» Problem requirements
Every line of the data must be copied exactly.

** START Data excerpt **

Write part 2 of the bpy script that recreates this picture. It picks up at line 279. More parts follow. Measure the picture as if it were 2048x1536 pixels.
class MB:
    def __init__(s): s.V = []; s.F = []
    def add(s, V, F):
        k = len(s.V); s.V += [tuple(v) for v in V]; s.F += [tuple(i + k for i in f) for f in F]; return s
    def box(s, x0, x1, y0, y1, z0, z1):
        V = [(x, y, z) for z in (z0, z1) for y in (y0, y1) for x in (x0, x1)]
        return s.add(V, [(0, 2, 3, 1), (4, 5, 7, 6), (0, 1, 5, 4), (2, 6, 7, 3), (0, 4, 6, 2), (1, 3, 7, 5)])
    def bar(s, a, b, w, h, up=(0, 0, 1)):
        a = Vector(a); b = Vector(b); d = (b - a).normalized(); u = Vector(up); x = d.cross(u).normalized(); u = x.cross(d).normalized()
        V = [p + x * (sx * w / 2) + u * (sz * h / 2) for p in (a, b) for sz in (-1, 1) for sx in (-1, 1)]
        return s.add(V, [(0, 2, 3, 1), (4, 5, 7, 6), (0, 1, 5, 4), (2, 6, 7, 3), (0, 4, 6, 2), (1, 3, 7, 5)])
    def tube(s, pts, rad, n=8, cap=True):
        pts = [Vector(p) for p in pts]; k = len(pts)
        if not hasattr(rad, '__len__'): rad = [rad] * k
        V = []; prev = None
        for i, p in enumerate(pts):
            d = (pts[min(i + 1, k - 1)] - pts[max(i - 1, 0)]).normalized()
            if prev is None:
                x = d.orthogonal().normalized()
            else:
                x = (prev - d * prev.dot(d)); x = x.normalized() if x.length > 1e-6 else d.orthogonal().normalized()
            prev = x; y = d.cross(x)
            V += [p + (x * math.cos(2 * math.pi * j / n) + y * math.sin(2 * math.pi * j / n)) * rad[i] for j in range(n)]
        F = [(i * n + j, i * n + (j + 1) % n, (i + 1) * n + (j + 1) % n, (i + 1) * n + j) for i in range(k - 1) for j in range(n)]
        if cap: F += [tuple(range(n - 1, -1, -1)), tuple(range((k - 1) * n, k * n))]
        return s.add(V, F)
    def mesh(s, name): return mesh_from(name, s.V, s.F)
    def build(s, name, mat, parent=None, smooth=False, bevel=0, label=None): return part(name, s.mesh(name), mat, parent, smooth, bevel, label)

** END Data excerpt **

» Answer for the task
Write part 2 of the bpy script that recreates this picture. It picks up at line 279. More parts follow. Measure the picture as if it were 2048x1536 pixels.
class MB:
    def __init__(s): s.V = []; s.F = []
    def add(s, V, F):
        k = len(s.V); s.V += [tuple(v) for v in V]; s.F += [tuple(i + k for i in f) for f in F]; return s
    def box(s, x0, x1, y0, y1, z0, z1):
        V = [(x, y, z) for z in (z0, z1) for y in (y0, y1) for x in (x0, x1)]
        return s.add(V, [(0, 2, 3, 1), (4, 5, 7, 6), (0, 1, 5, 4), (2, 6, 7, 3), (0, 4, 6, 2), (1, 3, 7, 5)])
    def bar(s, a, b, w, h, up=(0, 0, 1)):
        a = Vector(a); b = Vector(b); d = (b - a).normalized(); u = Vector(up); x = d.cross(u).normalized(); u = x.cross(d).normalized()
        V = [p + x * (sx * w / 2) + u * (sz * h / 2) for p in (a, b) for sz in (-1, 1) for sx in (-1, 1)]
        return s.add(V, [(0, 2, 3, 1), (4, 5, 7, 6), (0, 1, 5, 4), (2, 6, 7, 3), (0, 4, 6, 2), (1, 3, 7, 5)])
    def tube(s, pts, rad, n=8, cap=True):
        pts = [Vector(p) for p in pts]; k = len(pts)
        if not hasattr(rad, '__len__'): rad = [rad] * k
        V = []; prev = None
        for i, p in enumerate(pts):
            d = (pts[min(i + 1, k - 1)] - pts[max(i - 1, 0)]).normalized()
            if prev is None:
                x = d.orthogonal().normalized()
            else:
                x = (prev - d * prev.dot(d)); x = x.normalized() if x.length > 1e-6 else d.orthogonal().normalized()
            prev = x; y = d.cross(x)
            V += [p + (x * math.cos(2 * math.pi * j / n) + y * math.sin(2 * math.pi * j / n)) * rad[i] for j in range(n)]
        F = [(i * n + j, i * n + (j + 1) % n, (i + 1) * n + (j + 1) % n, (i + 1) * n + j) for i in range(k - 1) for j in range(n)]
        if cap: F += [tuple(range(n - 1, -1, -1)), tuple(range((k - 1) * n, k * n))]
        return s.add(V, F)
    def mesh(s, name): return mesh_from(name, s.V, s.F)
    def build(s, name, mat, parent=None, smooth=False, bevel=0, label=None): return part(name, s.mesh(name), mat, parent, smooth, bevel, label)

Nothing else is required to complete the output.